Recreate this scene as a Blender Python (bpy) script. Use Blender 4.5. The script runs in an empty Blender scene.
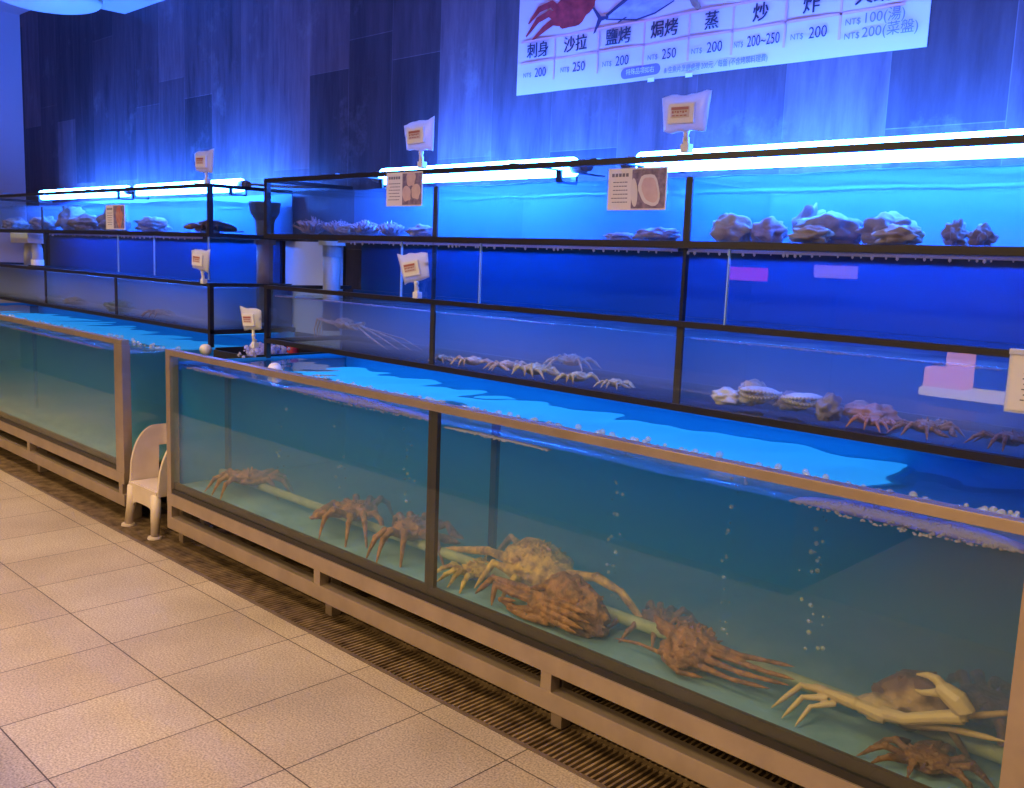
import bpy, bmesh, math, random
from mathutils import Vector, Matrix, noise
random.seed(7)
PI = math.pi
SC = bpy.context.scene
COL = SC.collection

# ------------------------------------------------------------------ materials
def new_mat(name):
    m = bpy.data.materials.new(name); m.use_nodes = True
    nt = m.node_tree; nt.nodes.clear()
    out = nt.nodes.new('ShaderNodeOutputMaterial')
    return m, nt, out
def N(nt, t, **kw):
    n = nt.nodes.new(t)
    for k, v in kw.items():
        if k in n.inputs.keys(): n.inputs[k].default_value = v
        else: setattr(n, k, v)
    return n
def ramp(nt, stops, interp='LINEAR'):
    n = nt.nodes.new('ShaderNodeValToRGB'); cr = n.color_ramp; cr.interpolation = interp
    while len(cr.elements) < len(stops): cr.elements.new(0.5)
    for e, (p, c) in zip(cr.elements, stops): e.position = p; e.color = (*c, 1) if len(c) == 3 else c
    return n
def pbr(name, col, rough=0.5, metal=0.0, col2=None, nscale=8, bump=0.0, bscale=40, stretch=(1,1,1), spec=0.5, detail=6, trans=0.0, coat=0.0):
    m, nt, out = new_mat(name)
    b = N(nt, 'ShaderNodeBsdfPrincipled', Roughness=rough, Metallic=metal)
    b.inputs['Specular IOR Level'].default_value = spec
    if coat: b.inputs['Coat Weight'].default_value = coat
    b.inputs['Base Color'].default_value = (*col, 1)
    tc = N(nt, 'ShaderNodeTexCoord'); mp = N(nt, 'ShaderNodeMapping'); mp.inputs['Scale'].default_value = stretch
    nt.links.new(tc.outputs['Object'], mp.inputs['Vector'])
    if col2 is not None:
        no = N(nt, 'ShaderNodeTexNoise', Scale=nscale, Detail=detail)
        nt.links.new(mp.outputs[0], no.inputs['Vector'])
        r = ramp(nt, [(0.3, col), (0.7, col2)])
        nt.links.new(no.outputs[0], r.inputs[0]); nt.links.new(r.outputs[0], b.inputs['Base Color'])
    if bump:
        n2 = N(nt, 'ShaderNodeTexNoise', Scale=bscale, Detail=5)
        nt.links.new(mp.outputs[0], n2.inputs['Vector'])
        bu = N(nt, 'ShaderNodeBump', Strength=bump, Distance=0.01)
        nt.links.new(n2.outputs[0], bu.inputs['Height']); nt.links.new(bu.outputs[0], b.inputs['Normal'])
    if trans:
        tl = N(nt, 'ShaderNodeBsdfTranslucent'); tl.inputs[0].default_value = (*col, 1)
        mx = N(nt, 'ShaderNodeMixShader', Fac=trans)
        nt.links.new(b.outputs[0], mx.inputs[1]); nt.links.new(tl.outputs[0], mx.inputs[2]); nt.links.new(mx.outputs[0], out.inputs[0])
    else:
        nt.links.new(b.outputs[0], out.inputs[0])
    return m
def emit(name, col, s):
    m, nt, out = new_mat(name)
    e = N(nt, 'ShaderNodeEmission', Strength=s); e.inputs[0].default_value = (*col, 1)
    nt.links.new(e.outputs[0], out.inputs[0]); return m
def schlick(nt, ior):
    # reflectance of a thin sheet, the same from both sides
    r0_ = ((ior-1)/(ior+1))**2
    lw = N(nt, 'ShaderNodeLayerWeight', Blend=0.5)
    pw = N(nt, 'ShaderNodeMath', operation='POWER'); pw.inputs[1].default_value = 5.0
    ma = N(nt, 'ShaderNodeMath', operation='MULTIPLY_ADD'); ma.inputs[1].default_value = 1-r0_; ma.inputs[2].default_value = r0_
    nt.links.new(lw.outputs['Facing'], pw.inputs[0]); nt.links.new(pw.outputs[0], ma.inputs[0])
    return lw, ma.outputs[0]
def clear(name, tint=(1,1,1), ior=1.45, rough=0.0, haze=0.0, hazecol=(1,1,1), bump=0.0):
    """thin glass: light goes straight through, Fresnel reflection on top, a little dirt"""
    m, nt, out = new_mat(name)
    t = N(nt, 'ShaderNodeBsdfTransparent'); t.inputs[0].default_value = (*tint, 1)
    g = N(nt, 'ShaderNodeBsdfGlossy', Roughness=rough)
    f, fo = schlick(nt, ior)
    mx = N(nt, 'ShaderNodeMixShader')
    nt.links.new(fo, mx.inputs[0]); nt.links.new(t.outputs[0], mx.inputs[1]); nt.links.new(g.outputs[0], mx.inputs[2])
    last = mx
    if bump:
        no = N(nt, 'ShaderNodeTexNoise', Scale=14.0, Detail=3); tc = N(nt, 'ShaderNodeTexCoord')
        nt.links.new(tc.outputs['Object'], no.inputs['Vector'])
        bu = N(nt, 'ShaderNodeBump', Strength=bump, Distance=0.02)
        nt.links.new(no.outputs[0], bu.inputs['Height'])
        nt.links.new(bu.outputs[0], g.inputs['Normal']); nt.links.new(bu.outputs[0], f.inputs['Normal'])
    if haze:
        d = N(nt, 'ShaderNodeBsdfDiffuse'); d.inputs[0].default_value = (*hazecol, 1)
        tc = N(nt, 'ShaderNodeTexCoord'); no = N(nt, 'ShaderNodeTexNoise', Scale=3.0, Detail=8)
        nt.links.new(tc.outputs['Object'], no.inputs['Vector'])
        mr = N(nt, 'ShaderNodeMapRange'); mr.inputs[1].default_value = 0.35; mr.inputs[2].default_value = 0.75
        mr.inputs[3].default_value = haze*0.4; mr.inputs[4].default_value = haze*1.4
        nt.links.new(no.outputs[0], mr.inputs[0])
        m2 = N(nt, 'ShaderNodeMixShader')
        nt.links.new(mr.outputs[0], m2.inputs[0]); nt.links.new(mx.outputs[0], m2.inputs[1]); nt.links.new(d.outputs[0], m2.inputs[2]); last = m2
    nt.links.new(last.outputs[0], out.inputs[0]); return m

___

● **WHAT IS ASKED**
Keep the pictures out of the copy and return the rest of the data above exactly.

● **TASK ANSWER**
Recreate this scene as a Blender Python (bpy) script. Use Blender 4.5. The script runs in an empty Blender scene.
import bpy, bmesh, math, random
from mathutils import Vector, Matrix, noise
random.seed(7)
PI = math.pi
SC = bpy.context.scene
COL = SC.collection

# ------------------------------------------------------------------ materials
def new_mat(name):
    m = bpy.data.materials.new(name); m.use_nodes = True
    nt = m.node_tree; nt.nodes.clear()
    out = nt.nodes.new('ShaderNodeOutputMaterial')
    return m, nt, out
def N(nt, t, **kw):
    n = nt.nodes.new(t)
    for k, v in kw.items():
        if k in n.inputs.keys(): n.inputs[k].default_value = v
        else: setattr(n, k, v)
    return n
def ramp(nt, stops, interp='LINEAR'):
    n = nt.nodes.new('ShaderNodeValToRGB'); cr = n.color_ramp; cr.interpolation = interp
    while len(cr.elements) < len(stops): cr.elements.new(0.5)
    for e, (p, c) in zip(cr.elements, stops): e.position = p; e.color = (*c, 1) if len(c) == 3 else c
    return n
def pbr(name, col, rough=0.5, metal=0.0, col2=None, nscale=8, bump=0.0, bscale=40, stretch=(1,1,1), spec=0.5, detail=6, trans=0.0, coat=0.0):
    m, nt, out = new_mat(name)
    b = N(nt, 'ShaderNodeBsdfPrincipled', Roughness=rough, Metallic=metal)
    b.inputs['Specular IOR Level'].default_value = spec
    if coat: b.inputs['Coat Weight'].default_value = coat
    b.inputs['Base Color'].default_value = (*col, 1)
    tc = N(nt, 'ShaderNodeTexCoord'); mp = N(nt, 'ShaderNodeMapping'); mp.inputs['Scale'].default_value = stretch
    nt.links.new(tc.outputs['Object'], mp.inputs['Vector'])
    if col2 is not None:
        no = N(nt, 'ShaderNodeTexNoise', Scale=nscale, Detail=detail)
        nt.links.new(mp.outputs[0], no.inputs['Vector'])
        r = ramp(nt, [(0.3, col), (0.7, col2)])
        nt.links.new(no.outputs[0], r.inputs[0]); nt.links.new(r.outputs[0], b.inputs['Base Color'])
    if bump:
        n2 = N(nt, 'ShaderNodeTexNoise', Scale=bscale, Detail=5)
        nt.links.new(mp.outputs[0], n2.inputs['Vector'])
        bu = N(nt, 'ShaderNodeBump', Strength=bump, Distance=0.01)
        nt.links.new(n2.outputs[0], bu.inputs['Height']); nt.links.new(bu.outputs[0], b.inputs['Normal'])
    if trans:
        tl = N(nt, 'ShaderNodeBsdfTranslucent'); tl.inputs[0].default_value = (*col, 1)
        mx = N(nt, 'ShaderNodeMixShader', Fac=trans)
        nt.links.new(b.outputs[0], mx.inputs[1]); nt.links.new(tl.outputs[0], mx.inputs[2]); nt.links.new(mx.outputs[0], out.inputs[0])
    else:
        nt.links.new(b.outputs[0], out.inputs[0])
    return m
def emit(name, col, s):
    m, nt, out = new_mat(name)
    e = N(nt, 'ShaderNodeEmission', Strength=s); e.inputs[0].default_value = (*col, 1)
    nt.links.new(e.outputs[0], out.inputs[0]); return m
def schlick(nt, ior):
    # reflectance of a thin sheet, the same from both sides
    r0_ = ((ior-1)/(ior+1))**2
    lw = N(nt, 'ShaderNodeLayerWeight', Blend=0.5)
    pw = N(nt, 'ShaderNodeMath', operation='POWER'); pw.inputs[1].default_value = 5.0
    ma = N(nt, 'ShaderNodeMath', operation='MULTIPLY_ADD'); ma.inputs[1].default_value = 1-r0_; ma.inputs[2].default_value = r0_
    nt.links.new(lw.outputs['Facing'], pw.inputs[0]); nt.links.new(pw.outputs[0], ma.inputs[0])
    return lw, ma.outputs[0]
def clear(name, tint=(1,1,1), ior=1.45, rough=0.0, haze=0.0, hazecol=(1,1,1), bump=0.0):
    """thin glass: light goes straight through, Fresnel reflection on top, a little dirt"""
    m, nt, out = new_mat(name)
    t = N(nt, 'ShaderNodeBsdfTransparent'); t.inputs[0].default_value = (*tint, 1)
    g = N(nt, 'ShaderNodeBsdfGlossy', Roughness=rough)
    f, fo = schlick(nt, ior)
    mx = N(nt, 'ShaderNodeMixShader')
    nt.links.new(fo, mx.inputs[0]); nt.links.new(t.outputs[0], mx.inputs[1]); nt.links.new(g.outputs[0], mx.inputs[2])
    last = mx
    if bump:
        no = N(nt, 'ShaderNodeTexNoise', Scale=14.0, Detail=3); tc = N(nt, 'ShaderNodeTexCoord')
        nt.links.new(tc.outputs['Object'], no.inputs['Vector'])
        bu = N(nt, 'ShaderNodeBump', Strength=bump, Distance=0.02)
        nt.links.new(no.outputs[0], bu.inputs['Height'])
        nt.links.new(bu.outputs[0], g.inputs['Normal']); nt.links.new(bu.outputs[0], f.inputs['Normal'])
    if haze:
        d = N(nt, 'ShaderNodeBsdfDiffuse'); d.inputs[0].default_value = (*hazecol, 1)
        tc = N(nt, 'ShaderNodeTexCoord'); no = N(nt, 'ShaderNodeTexNoise', Scale=3.0, Detail=8)
        nt.links.new(tc.outputs['Object'], no.inputs['Vector'])
        mr = N(nt, 'ShaderNodeMapRange'); mr.inputs[1].default_value = 0.35; mr.inputs[2].default_value = 0.75
        mr.inputs[3].default_value = haze*0.4; mr.inputs[4].default_value = haze*1.4
        nt.links.new(no.outputs[0], mr.inputs[0])
        m2 = N(nt, 'ShaderNodeMixShader')
        nt.links.new(mr.outputs[0], m2.inputs[0]); nt.links.new(mx.outputs[0], m2.inputs[1]); nt.links.new(d.outputs[0], m2.inputs[2]); last = m2
    nt.links.new(last.outputs[0], out.inputs[0]); return m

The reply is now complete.